Não é o tempo da política mas, de uma vez por todas, temos que ser capazes de fazer juízos a quente. Durante décadas, lidamos com os fogos florestais da mesma forma, através de uma intensa indignação glorificada a revolta que depois se esvai à medida que o fumo se dissipa. Reacendemo-nos em ciclos de semelhança intercalados com períodos de maior acalmia que nos convencem ser ausências. Não são. O problema existe em todos os anos, mesmo aqueles em que nos parece que o verão acontece sem trazer calamidades maiores, sem fazer soar alarmes de catástrofe. Acontece que nem todos os anos temos sorte.
Os fogos de 2017 ensinaram-nos algo e trabalho foi feito na percepção da realidade e actualização dos registos. De alguma forma, as tréguas que, ainda assim, nunca nos retiraram dos piores indicadores da Europa nesta matéria, pareciam apontar que pior do que acontecera seria impossível. Mas, sete anos depois, o que mudou estruturalmente na identificação das patologias não produziu melhor ou mais capaz resposta, muito por falta de coragem para abordar as verdadeiras reformas que gritam há tanto tempo por gente que seja capaz de as fazer. É fácil apontar o dedo aos incendiários reais e aos fantasmas.

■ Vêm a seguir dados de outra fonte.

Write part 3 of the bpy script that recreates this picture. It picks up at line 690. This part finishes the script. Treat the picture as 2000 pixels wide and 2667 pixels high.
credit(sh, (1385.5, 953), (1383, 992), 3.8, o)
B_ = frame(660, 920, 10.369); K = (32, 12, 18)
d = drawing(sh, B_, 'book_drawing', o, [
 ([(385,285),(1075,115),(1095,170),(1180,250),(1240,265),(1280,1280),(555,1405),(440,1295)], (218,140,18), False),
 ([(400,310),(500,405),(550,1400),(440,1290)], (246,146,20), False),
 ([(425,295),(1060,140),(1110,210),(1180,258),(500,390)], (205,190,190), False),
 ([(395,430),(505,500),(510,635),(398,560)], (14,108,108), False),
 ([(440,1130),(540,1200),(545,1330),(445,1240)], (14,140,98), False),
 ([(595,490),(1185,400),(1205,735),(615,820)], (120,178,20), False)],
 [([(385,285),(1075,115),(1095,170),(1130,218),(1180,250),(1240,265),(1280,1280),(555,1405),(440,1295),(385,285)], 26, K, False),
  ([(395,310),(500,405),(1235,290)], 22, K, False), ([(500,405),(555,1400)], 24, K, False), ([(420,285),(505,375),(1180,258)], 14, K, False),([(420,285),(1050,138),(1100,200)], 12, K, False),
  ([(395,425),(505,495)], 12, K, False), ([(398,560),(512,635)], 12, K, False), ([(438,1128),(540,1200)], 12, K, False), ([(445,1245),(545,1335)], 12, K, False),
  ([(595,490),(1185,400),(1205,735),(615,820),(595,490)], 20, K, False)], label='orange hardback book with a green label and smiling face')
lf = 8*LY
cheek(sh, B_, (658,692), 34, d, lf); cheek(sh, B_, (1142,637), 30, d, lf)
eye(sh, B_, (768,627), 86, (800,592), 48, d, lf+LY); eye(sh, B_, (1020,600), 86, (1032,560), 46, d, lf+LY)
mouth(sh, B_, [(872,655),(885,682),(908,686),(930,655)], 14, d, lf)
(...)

Qualquer reforma do ordenamento e da gestão da floresta ou dos territórios só pode ser letra viva depois da alteração da legislação sobre a propriedade no âmbito do direito sucessório. De pouco ou nada adianta ditar novas regras quando 60% da propriedade privada dos terrenos florestais pertencem a pessoas que já faleceram e a famílias eternamente em conflito sobre partilhas. Convenhamos, não há terreno mais consensual como o dos fogos florestais para fazer reformas. Se a classe política não se consegue pôr de acordo para legislar sobre matérias tão sensíveis que merecerão o apoio da maioria, o que fará sobre dossiers que são verdadeiramente fracturantes.
Não sabemos se as acusações de fogo posto em larga escala de Luís Montenegro fazem sentido, mas seguramente que muito contribuem para lançar as verdadeiras questões de prevenção e meios para as labaredas do purgatório. Porque enquanto o diabo atiça o fogo e folga as costas, as grandes decisões que nos atiram para este inferno continuam por tomar. A coragem para as reformas estruturais continua na gaveta e lá vai ficar se não exigirmos, ainda a quente, que a bandeira da inacção e da pirataria política seja retirada do mastro. Este, sim, um fogo posto. Hoje, após sete mortes, ao continuar a baixar a bandeira para decretar luto nacional, apenas nos despejamos moralmente numa culpa colectiva conveniente que nada resolve, vazios.